Rogue One fascine ainsi depuis sa sortie, interrogeant les fans sur sa note d’intention originelle (on sait que certains personnages ne devaient pas mourir dans les premières versions) ou même sur la paternité de certaines scènes (la séquence finale de Dark Vador, emblématique du long-métrage, aurait été tournée très peu de temps avant la sortie).
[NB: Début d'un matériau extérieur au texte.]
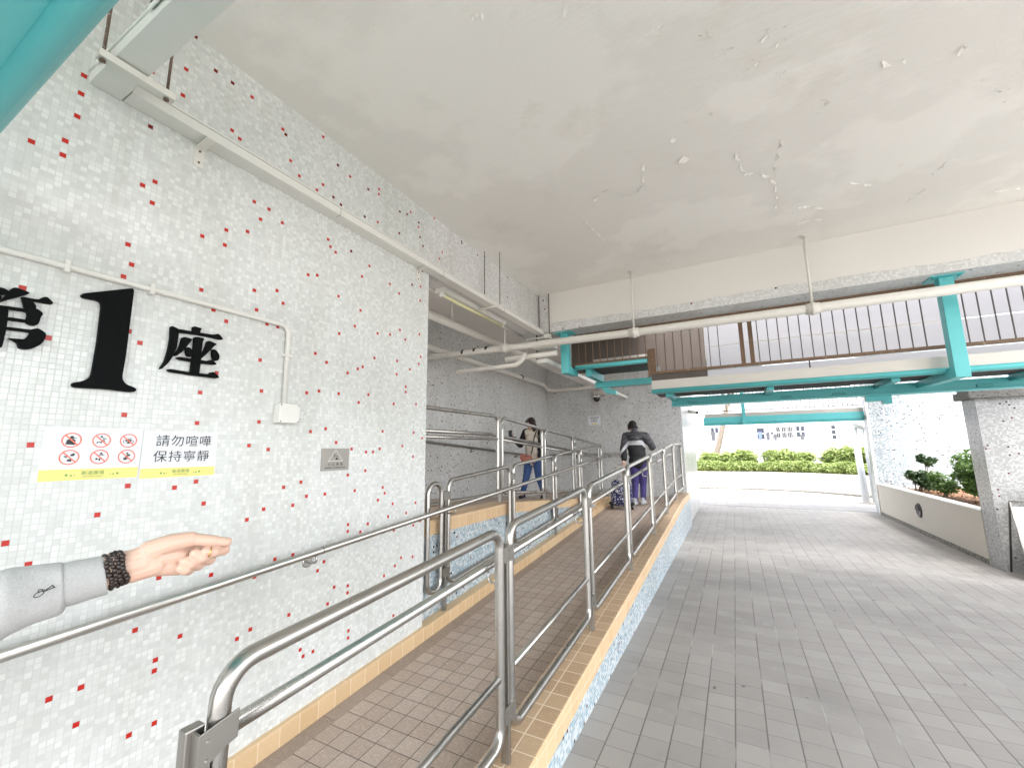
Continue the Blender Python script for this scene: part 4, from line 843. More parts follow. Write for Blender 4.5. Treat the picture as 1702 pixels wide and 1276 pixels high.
def clumpy(b, c, rad_, n, size, seed, k=9, **kw):
    R = random.Random(seed * 13 + 1)
    for i in range(k):
        a = R.uniform(0, 6.28); e = R.uniform(-0.5, 0.9); q = R.uniform(0.25, 0.72)
        cc = (c[0] + rad_[0] * q * cos(a), c[1] + rad_[1] * q * sin(a), c[2] + rad_[2] * e * 0.75)
        f = R.uniform(0.30, 0.50); leaves(b, cc, (rad_[0] * f, rad_[1] * f, rad_[2] * f), n // k, size, seed * 31 + i, **kw)
def shrub(name, label, c, r, n, size, seed, mat, group=None, stems=5, k=10, zb=0.6):
    t = thing(name, label, 'shrub', (c[0], c[1], zb), group)
    b = MB(); clumpy(b, c, r, n, size, seed, k); b.build('foliage', mat, t)
    b = MB(); R = random.Random(seed)
    for i in range(stems): b.tube([(c[0] + R.uniform(-.04, .04), c[1] + R.uniform(-.04, .04), zb - 0.05), (c[0] + R.uniform(-.5, .5) * r[0], c[1] + R.uniform(-.5, .5) * r[1], c[2] + r[2] * R.uniform(-0.1, 0.5))], 0.012, 6, rr=[0.014, 0.006])
    b.build('stems', m_bark, t); return t
shrub('planter_shrub', 'low dark bush at the left end of the right planter soil', (3.36, 12.0, 0.84), (0.30, 0.36, 0.25), 1300, 0.042, 3, m_leaf_dark)
shrub('planter_shrub', 'thin dark plant on a long stem against the bright mosaic wall', (3.62, 12.3, 1.26), (0.20, 0.22, 0.15), 380, 0.045, 4, m_leaf_dark, stems=2, k=5, zb=0.62)
shrub('planter_shrub', 'large green bush beside the mosaic pillar in the right planter', (3.66, 10.15, 1.03), (0.40, 0.75, 0.46), 4600, 0.045, 5, m_leaf_mid, k=24)
shrub('planter_shrub', 'small sparse bush between the dark bush and the large one in the right planter', (3.50, 11.2, 0.84), (0.26, 0.35, 0.24), 900, 0.04, 6, m_leaf_mid, k=12)
b = MB(); R_ = random.Random(5)
for i in range(900):
    x, y = 3.08 + R_.random() ** 1.4 * 2.0, R_.uniform(8.4, 12.9); s = R_.uniform(0.02, 0.06); a = R_.uniform(0, 6.28); z = 0.625 + R_.uniform(0, 0.05)
    d = Vector((cos(a), sin(a), R_.uniform(-.4, .6))) * s; w = Vector((-sin(a), cos(a), R_.uniform(-.3, .3))) * s * 0.35; p = Vector((x, y, z))
    b.add([p - d, p + w, p + d, p - w], [(0, 1, 2, 3)])
o = struct(b.build('leaf_litter', m_leaf_dry), 'stuff'); o['label'] = 'dry brown leaves lying on the soil of the right planter'; o['category'] = 'leaf litter'
# sandwich board and bin at the right edge
t = thing('sandwich_board', 'white standing board with a red ring at the right edge, leaning by the pillar', 'sign board', (3.25, 7.40, 0))
F0, F1 = Vector((2.945, 7.42, 0.02)), Vector((2.965, 7.50, 0.90))
def bp(u, v, w=0.0): return Vector((2.945 + u, 7.42, 0.02)) + Vector((0.02 * v * 0 , 0.16 * v, 0.88 * v)) + Vector((0, -1, 0.18)).normalized() * w
b = MB()
b.add([bp(0.02, 0.0), bp(0.55, 0.0), bp(0.55, 0.93), bp(0.02, 0.93), bp(0.02, 0, .012), bp(0.55, 0, .012), bp(0.55, .93, .012), bp(0.02, .93, .012)], [(3, 2, 1, 0), (4, 5, 6, 7), (0, 1, 5, 4), (1, 2, 6, 5), (2, 3, 7, 6), (3, 0, 4, 7)]); b.build('board', m_white, t)
for u in (0.008, 0.562):
    b = MB(); b.tube([bp(u, -0.02, .006), bp(u, 1.0, .006)], 0.011, 8); b.build('frame_leg', m_steel_dull, t)
    b = MB(); b.tube([bp(u, 1.0, .006), (2.945 + u, 7.83, 0.015)], 0.011, 8); b.build('back_leg', m_dark, t)
b = MB(); b.tube([bp(0.008, 1.0, .006), bp(0.562, 1.0, .006)], 0.011, 8); b.build('top_bar', m_steel_dull, t)
def on_board(me, u, v, w):
    ax = Vector((1, 0, 0)); ay = Vector((0, 0.16, 0.88)).normalized(); az = ax.cross(ay); o_ = bp(u, v, w)
    me.transform(Matrix(((ax.x, ay.x, az.x, o_.x), (ax.y, ay.y, az.y, o_.y), (ax.z, ay.z, az.z, o_.z), (0, 0, 0, 1)))); return me
put_mesh('red_ring', on_board(curve_mesh('t', [disc2(0, 0, 0.15, 36), disc2(0, 0, 0.115, 36)], depth=0.001), 0.25, 0.28, 0.0132), m_orange, t)
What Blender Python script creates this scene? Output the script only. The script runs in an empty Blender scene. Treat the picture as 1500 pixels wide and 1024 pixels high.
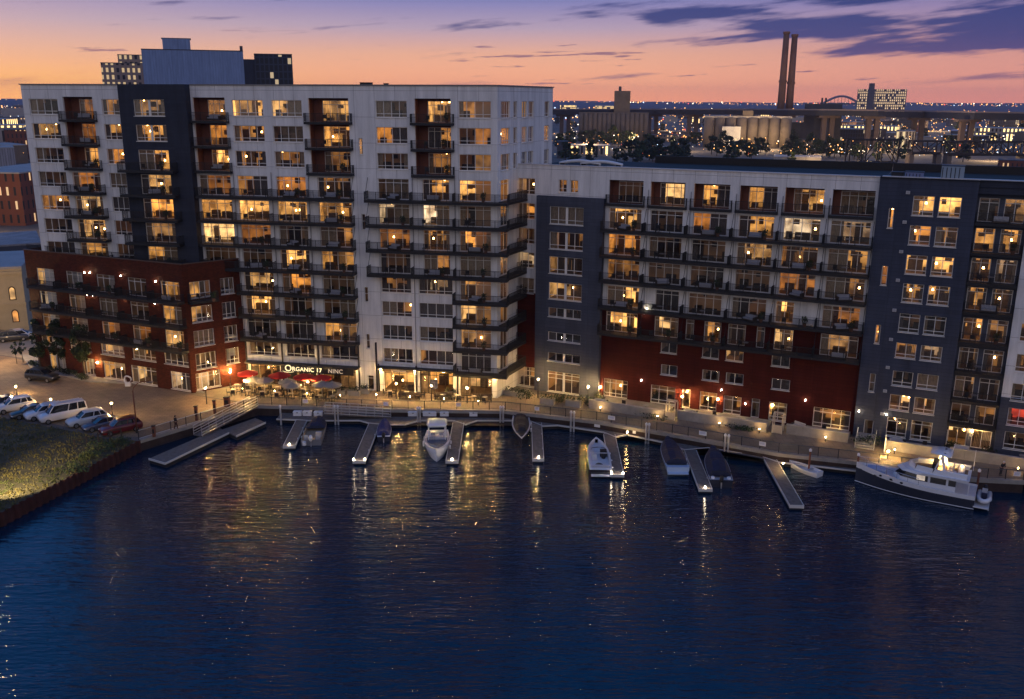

Invité sur le podcast Cult Popture, Chris Weitz, l’un des premiers scénaristes à avoir officié sur le film, a pu évoquer quelques unes des différences entre son travail et le résultat final.
S’il reste assez vague, voire élusif, au vu de ses contrats signés avec Disney, il affirme que la décision de tuer tous les personnages a été prise en sa présence : « L’une des versions se terminait sur un mariage. Mais pour moi, leur mort était nécessaire. »
Par ailleurs, l’auteur dit beaucoup aimer le final cut, et que sa découverte était même « un soulagement. » Cependant, il ne peut pas s’empêcher de regretter quelques abandons d’idées, à l’instar du Bor Gullet, monstre visqueux qui n’apparaît que dans une courte séquence à l’aboutissement faible. Pour Weitz, « c’était un rêve de créer un monstre pour Star Wars. »
L’équilibre de la Force ?
Néanmoins, le scénariste reste le plus neutre possible, conscient que ce type de décisions est loin d’être exceptionnel. Selon lui, la narration dans son ensemble a été retravaillée : « Si vous pouvez imaginer une interversion entre le début et la fin du deuxième acte, ce ne serait pas une façon erronée de visualiser les changements de structure ». Plusieurs morts de personnages auraient également été déplacées dans des lieux différents. Et comme l’on pouvait s’y attendre, Chris Weitz confirme qu’il n’a pas écrit la séquence finale de Dark Vador : « Ce fut une décision bien plus tardive ».
Enfin, le scénariste revient sur l’un des éléments réfutés de sa mouture : la révélation de l’Étoile Noire. Là où la version cinéma ne fait aucun doute sur l’identité de la super-arme, et sur la connaissance qu’en ont les rebelles, Chris Weitz voulait jouer d’une ambiguïté plus longue, d’un mystère apportant « une ironie dramatique ». Mais selon lui, les producteurs ne voulaient pas cacher une information que le public connaît déjà.
Il faut malgré tout rappeler que Rogue One a connu des réactions critiques globalement positives à sa sortie, ce qui a quelque peu réduit la volonté des fans de creuser la question de ses déboires créatifs, comme ils ont pu le faire pour Justice League par exemple. Cependant, on peut espérer que toutes ces productions énigmatiques sauront révéler petit à petit l’envers du décor, afin que l’on puisse reconstituer leurs trajectoires parfois inattendues.